The Opening Of The Bridgewater Canal by Ford Madox Brown (Manchester City Council)

Senior Art History Lecturer Dr Trodd believes that was an injustice, insisting that 'without doubt' Brown's masterpieces were the most important public art works of their day.

His new book Ford Madox Brown: The Manchester Murals and the Matter of History is an attempt to put the artist in his rightful place.

In the book, he explores the features that define the murals, including a c ombination of seriousness and comedy. He also explains how Brown used historical and contemporary records as well as examining Brown’s 'difficult' relationships with local politicians and civil servants, and looking at why Brown’s account of the development of Manchester appeals to modern viewers.

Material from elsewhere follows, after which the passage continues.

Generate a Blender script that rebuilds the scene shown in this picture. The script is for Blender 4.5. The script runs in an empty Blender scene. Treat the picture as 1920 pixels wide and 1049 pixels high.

Paul Nuttall, then UKIP deputy leader, celebrates the EU referendum result in the Great Hall. Behind him is Chetham's Life Dream, a mural by the pro-European Ford Madox Brown (Manchester Evening News)

During his research, Dr Trodd discovered that Brown was an outspoken critic of industrialists, factory owners, and most local politicians and civil servants, and that he provided financial support for impoverished artists and unemployed workers despite not being wealthy himself.

He also found that Brown overcame personal tragedies at the time he was working on the project - his brilliantly gifted son died just before the commission, his wife became alcohol-dependent during the period he worked on the murals, and he had a stroke when they were almost completed.

Speeches inside the Great Hall in 2015 (Manchester Evening News)

"Brown was the consummate cosmopolitan, speaking at least three European languages - he believed in the unity of British and European culture,” said Dr Trodd.

"How strange, then, that the result of the 2016 Brexit referendum was announced in front of one of his murals - Chetham's Life Dream - which offers a visionary account of society based on cooperative, as opposed to competitive principles.

"His murals transcend traditional models of history painting by focusing on the idea of human vitality. As Brown saw it, history painting should be an exercise in understanding how ordinary people interact with broader social forces and powers. The displays of exuberance in the murals confirm Brown's concern with the idea of human freedom - and what people do when confronted by representatives of the political establishment."

For now, Brown's 12 murals are covered with a layer of Japanese tissue paper behind a perspex screen. When the town hall works are finished, they will be uncovered to assess if any conservation work is required, for instance cleaning or retouching to return them to their former glory.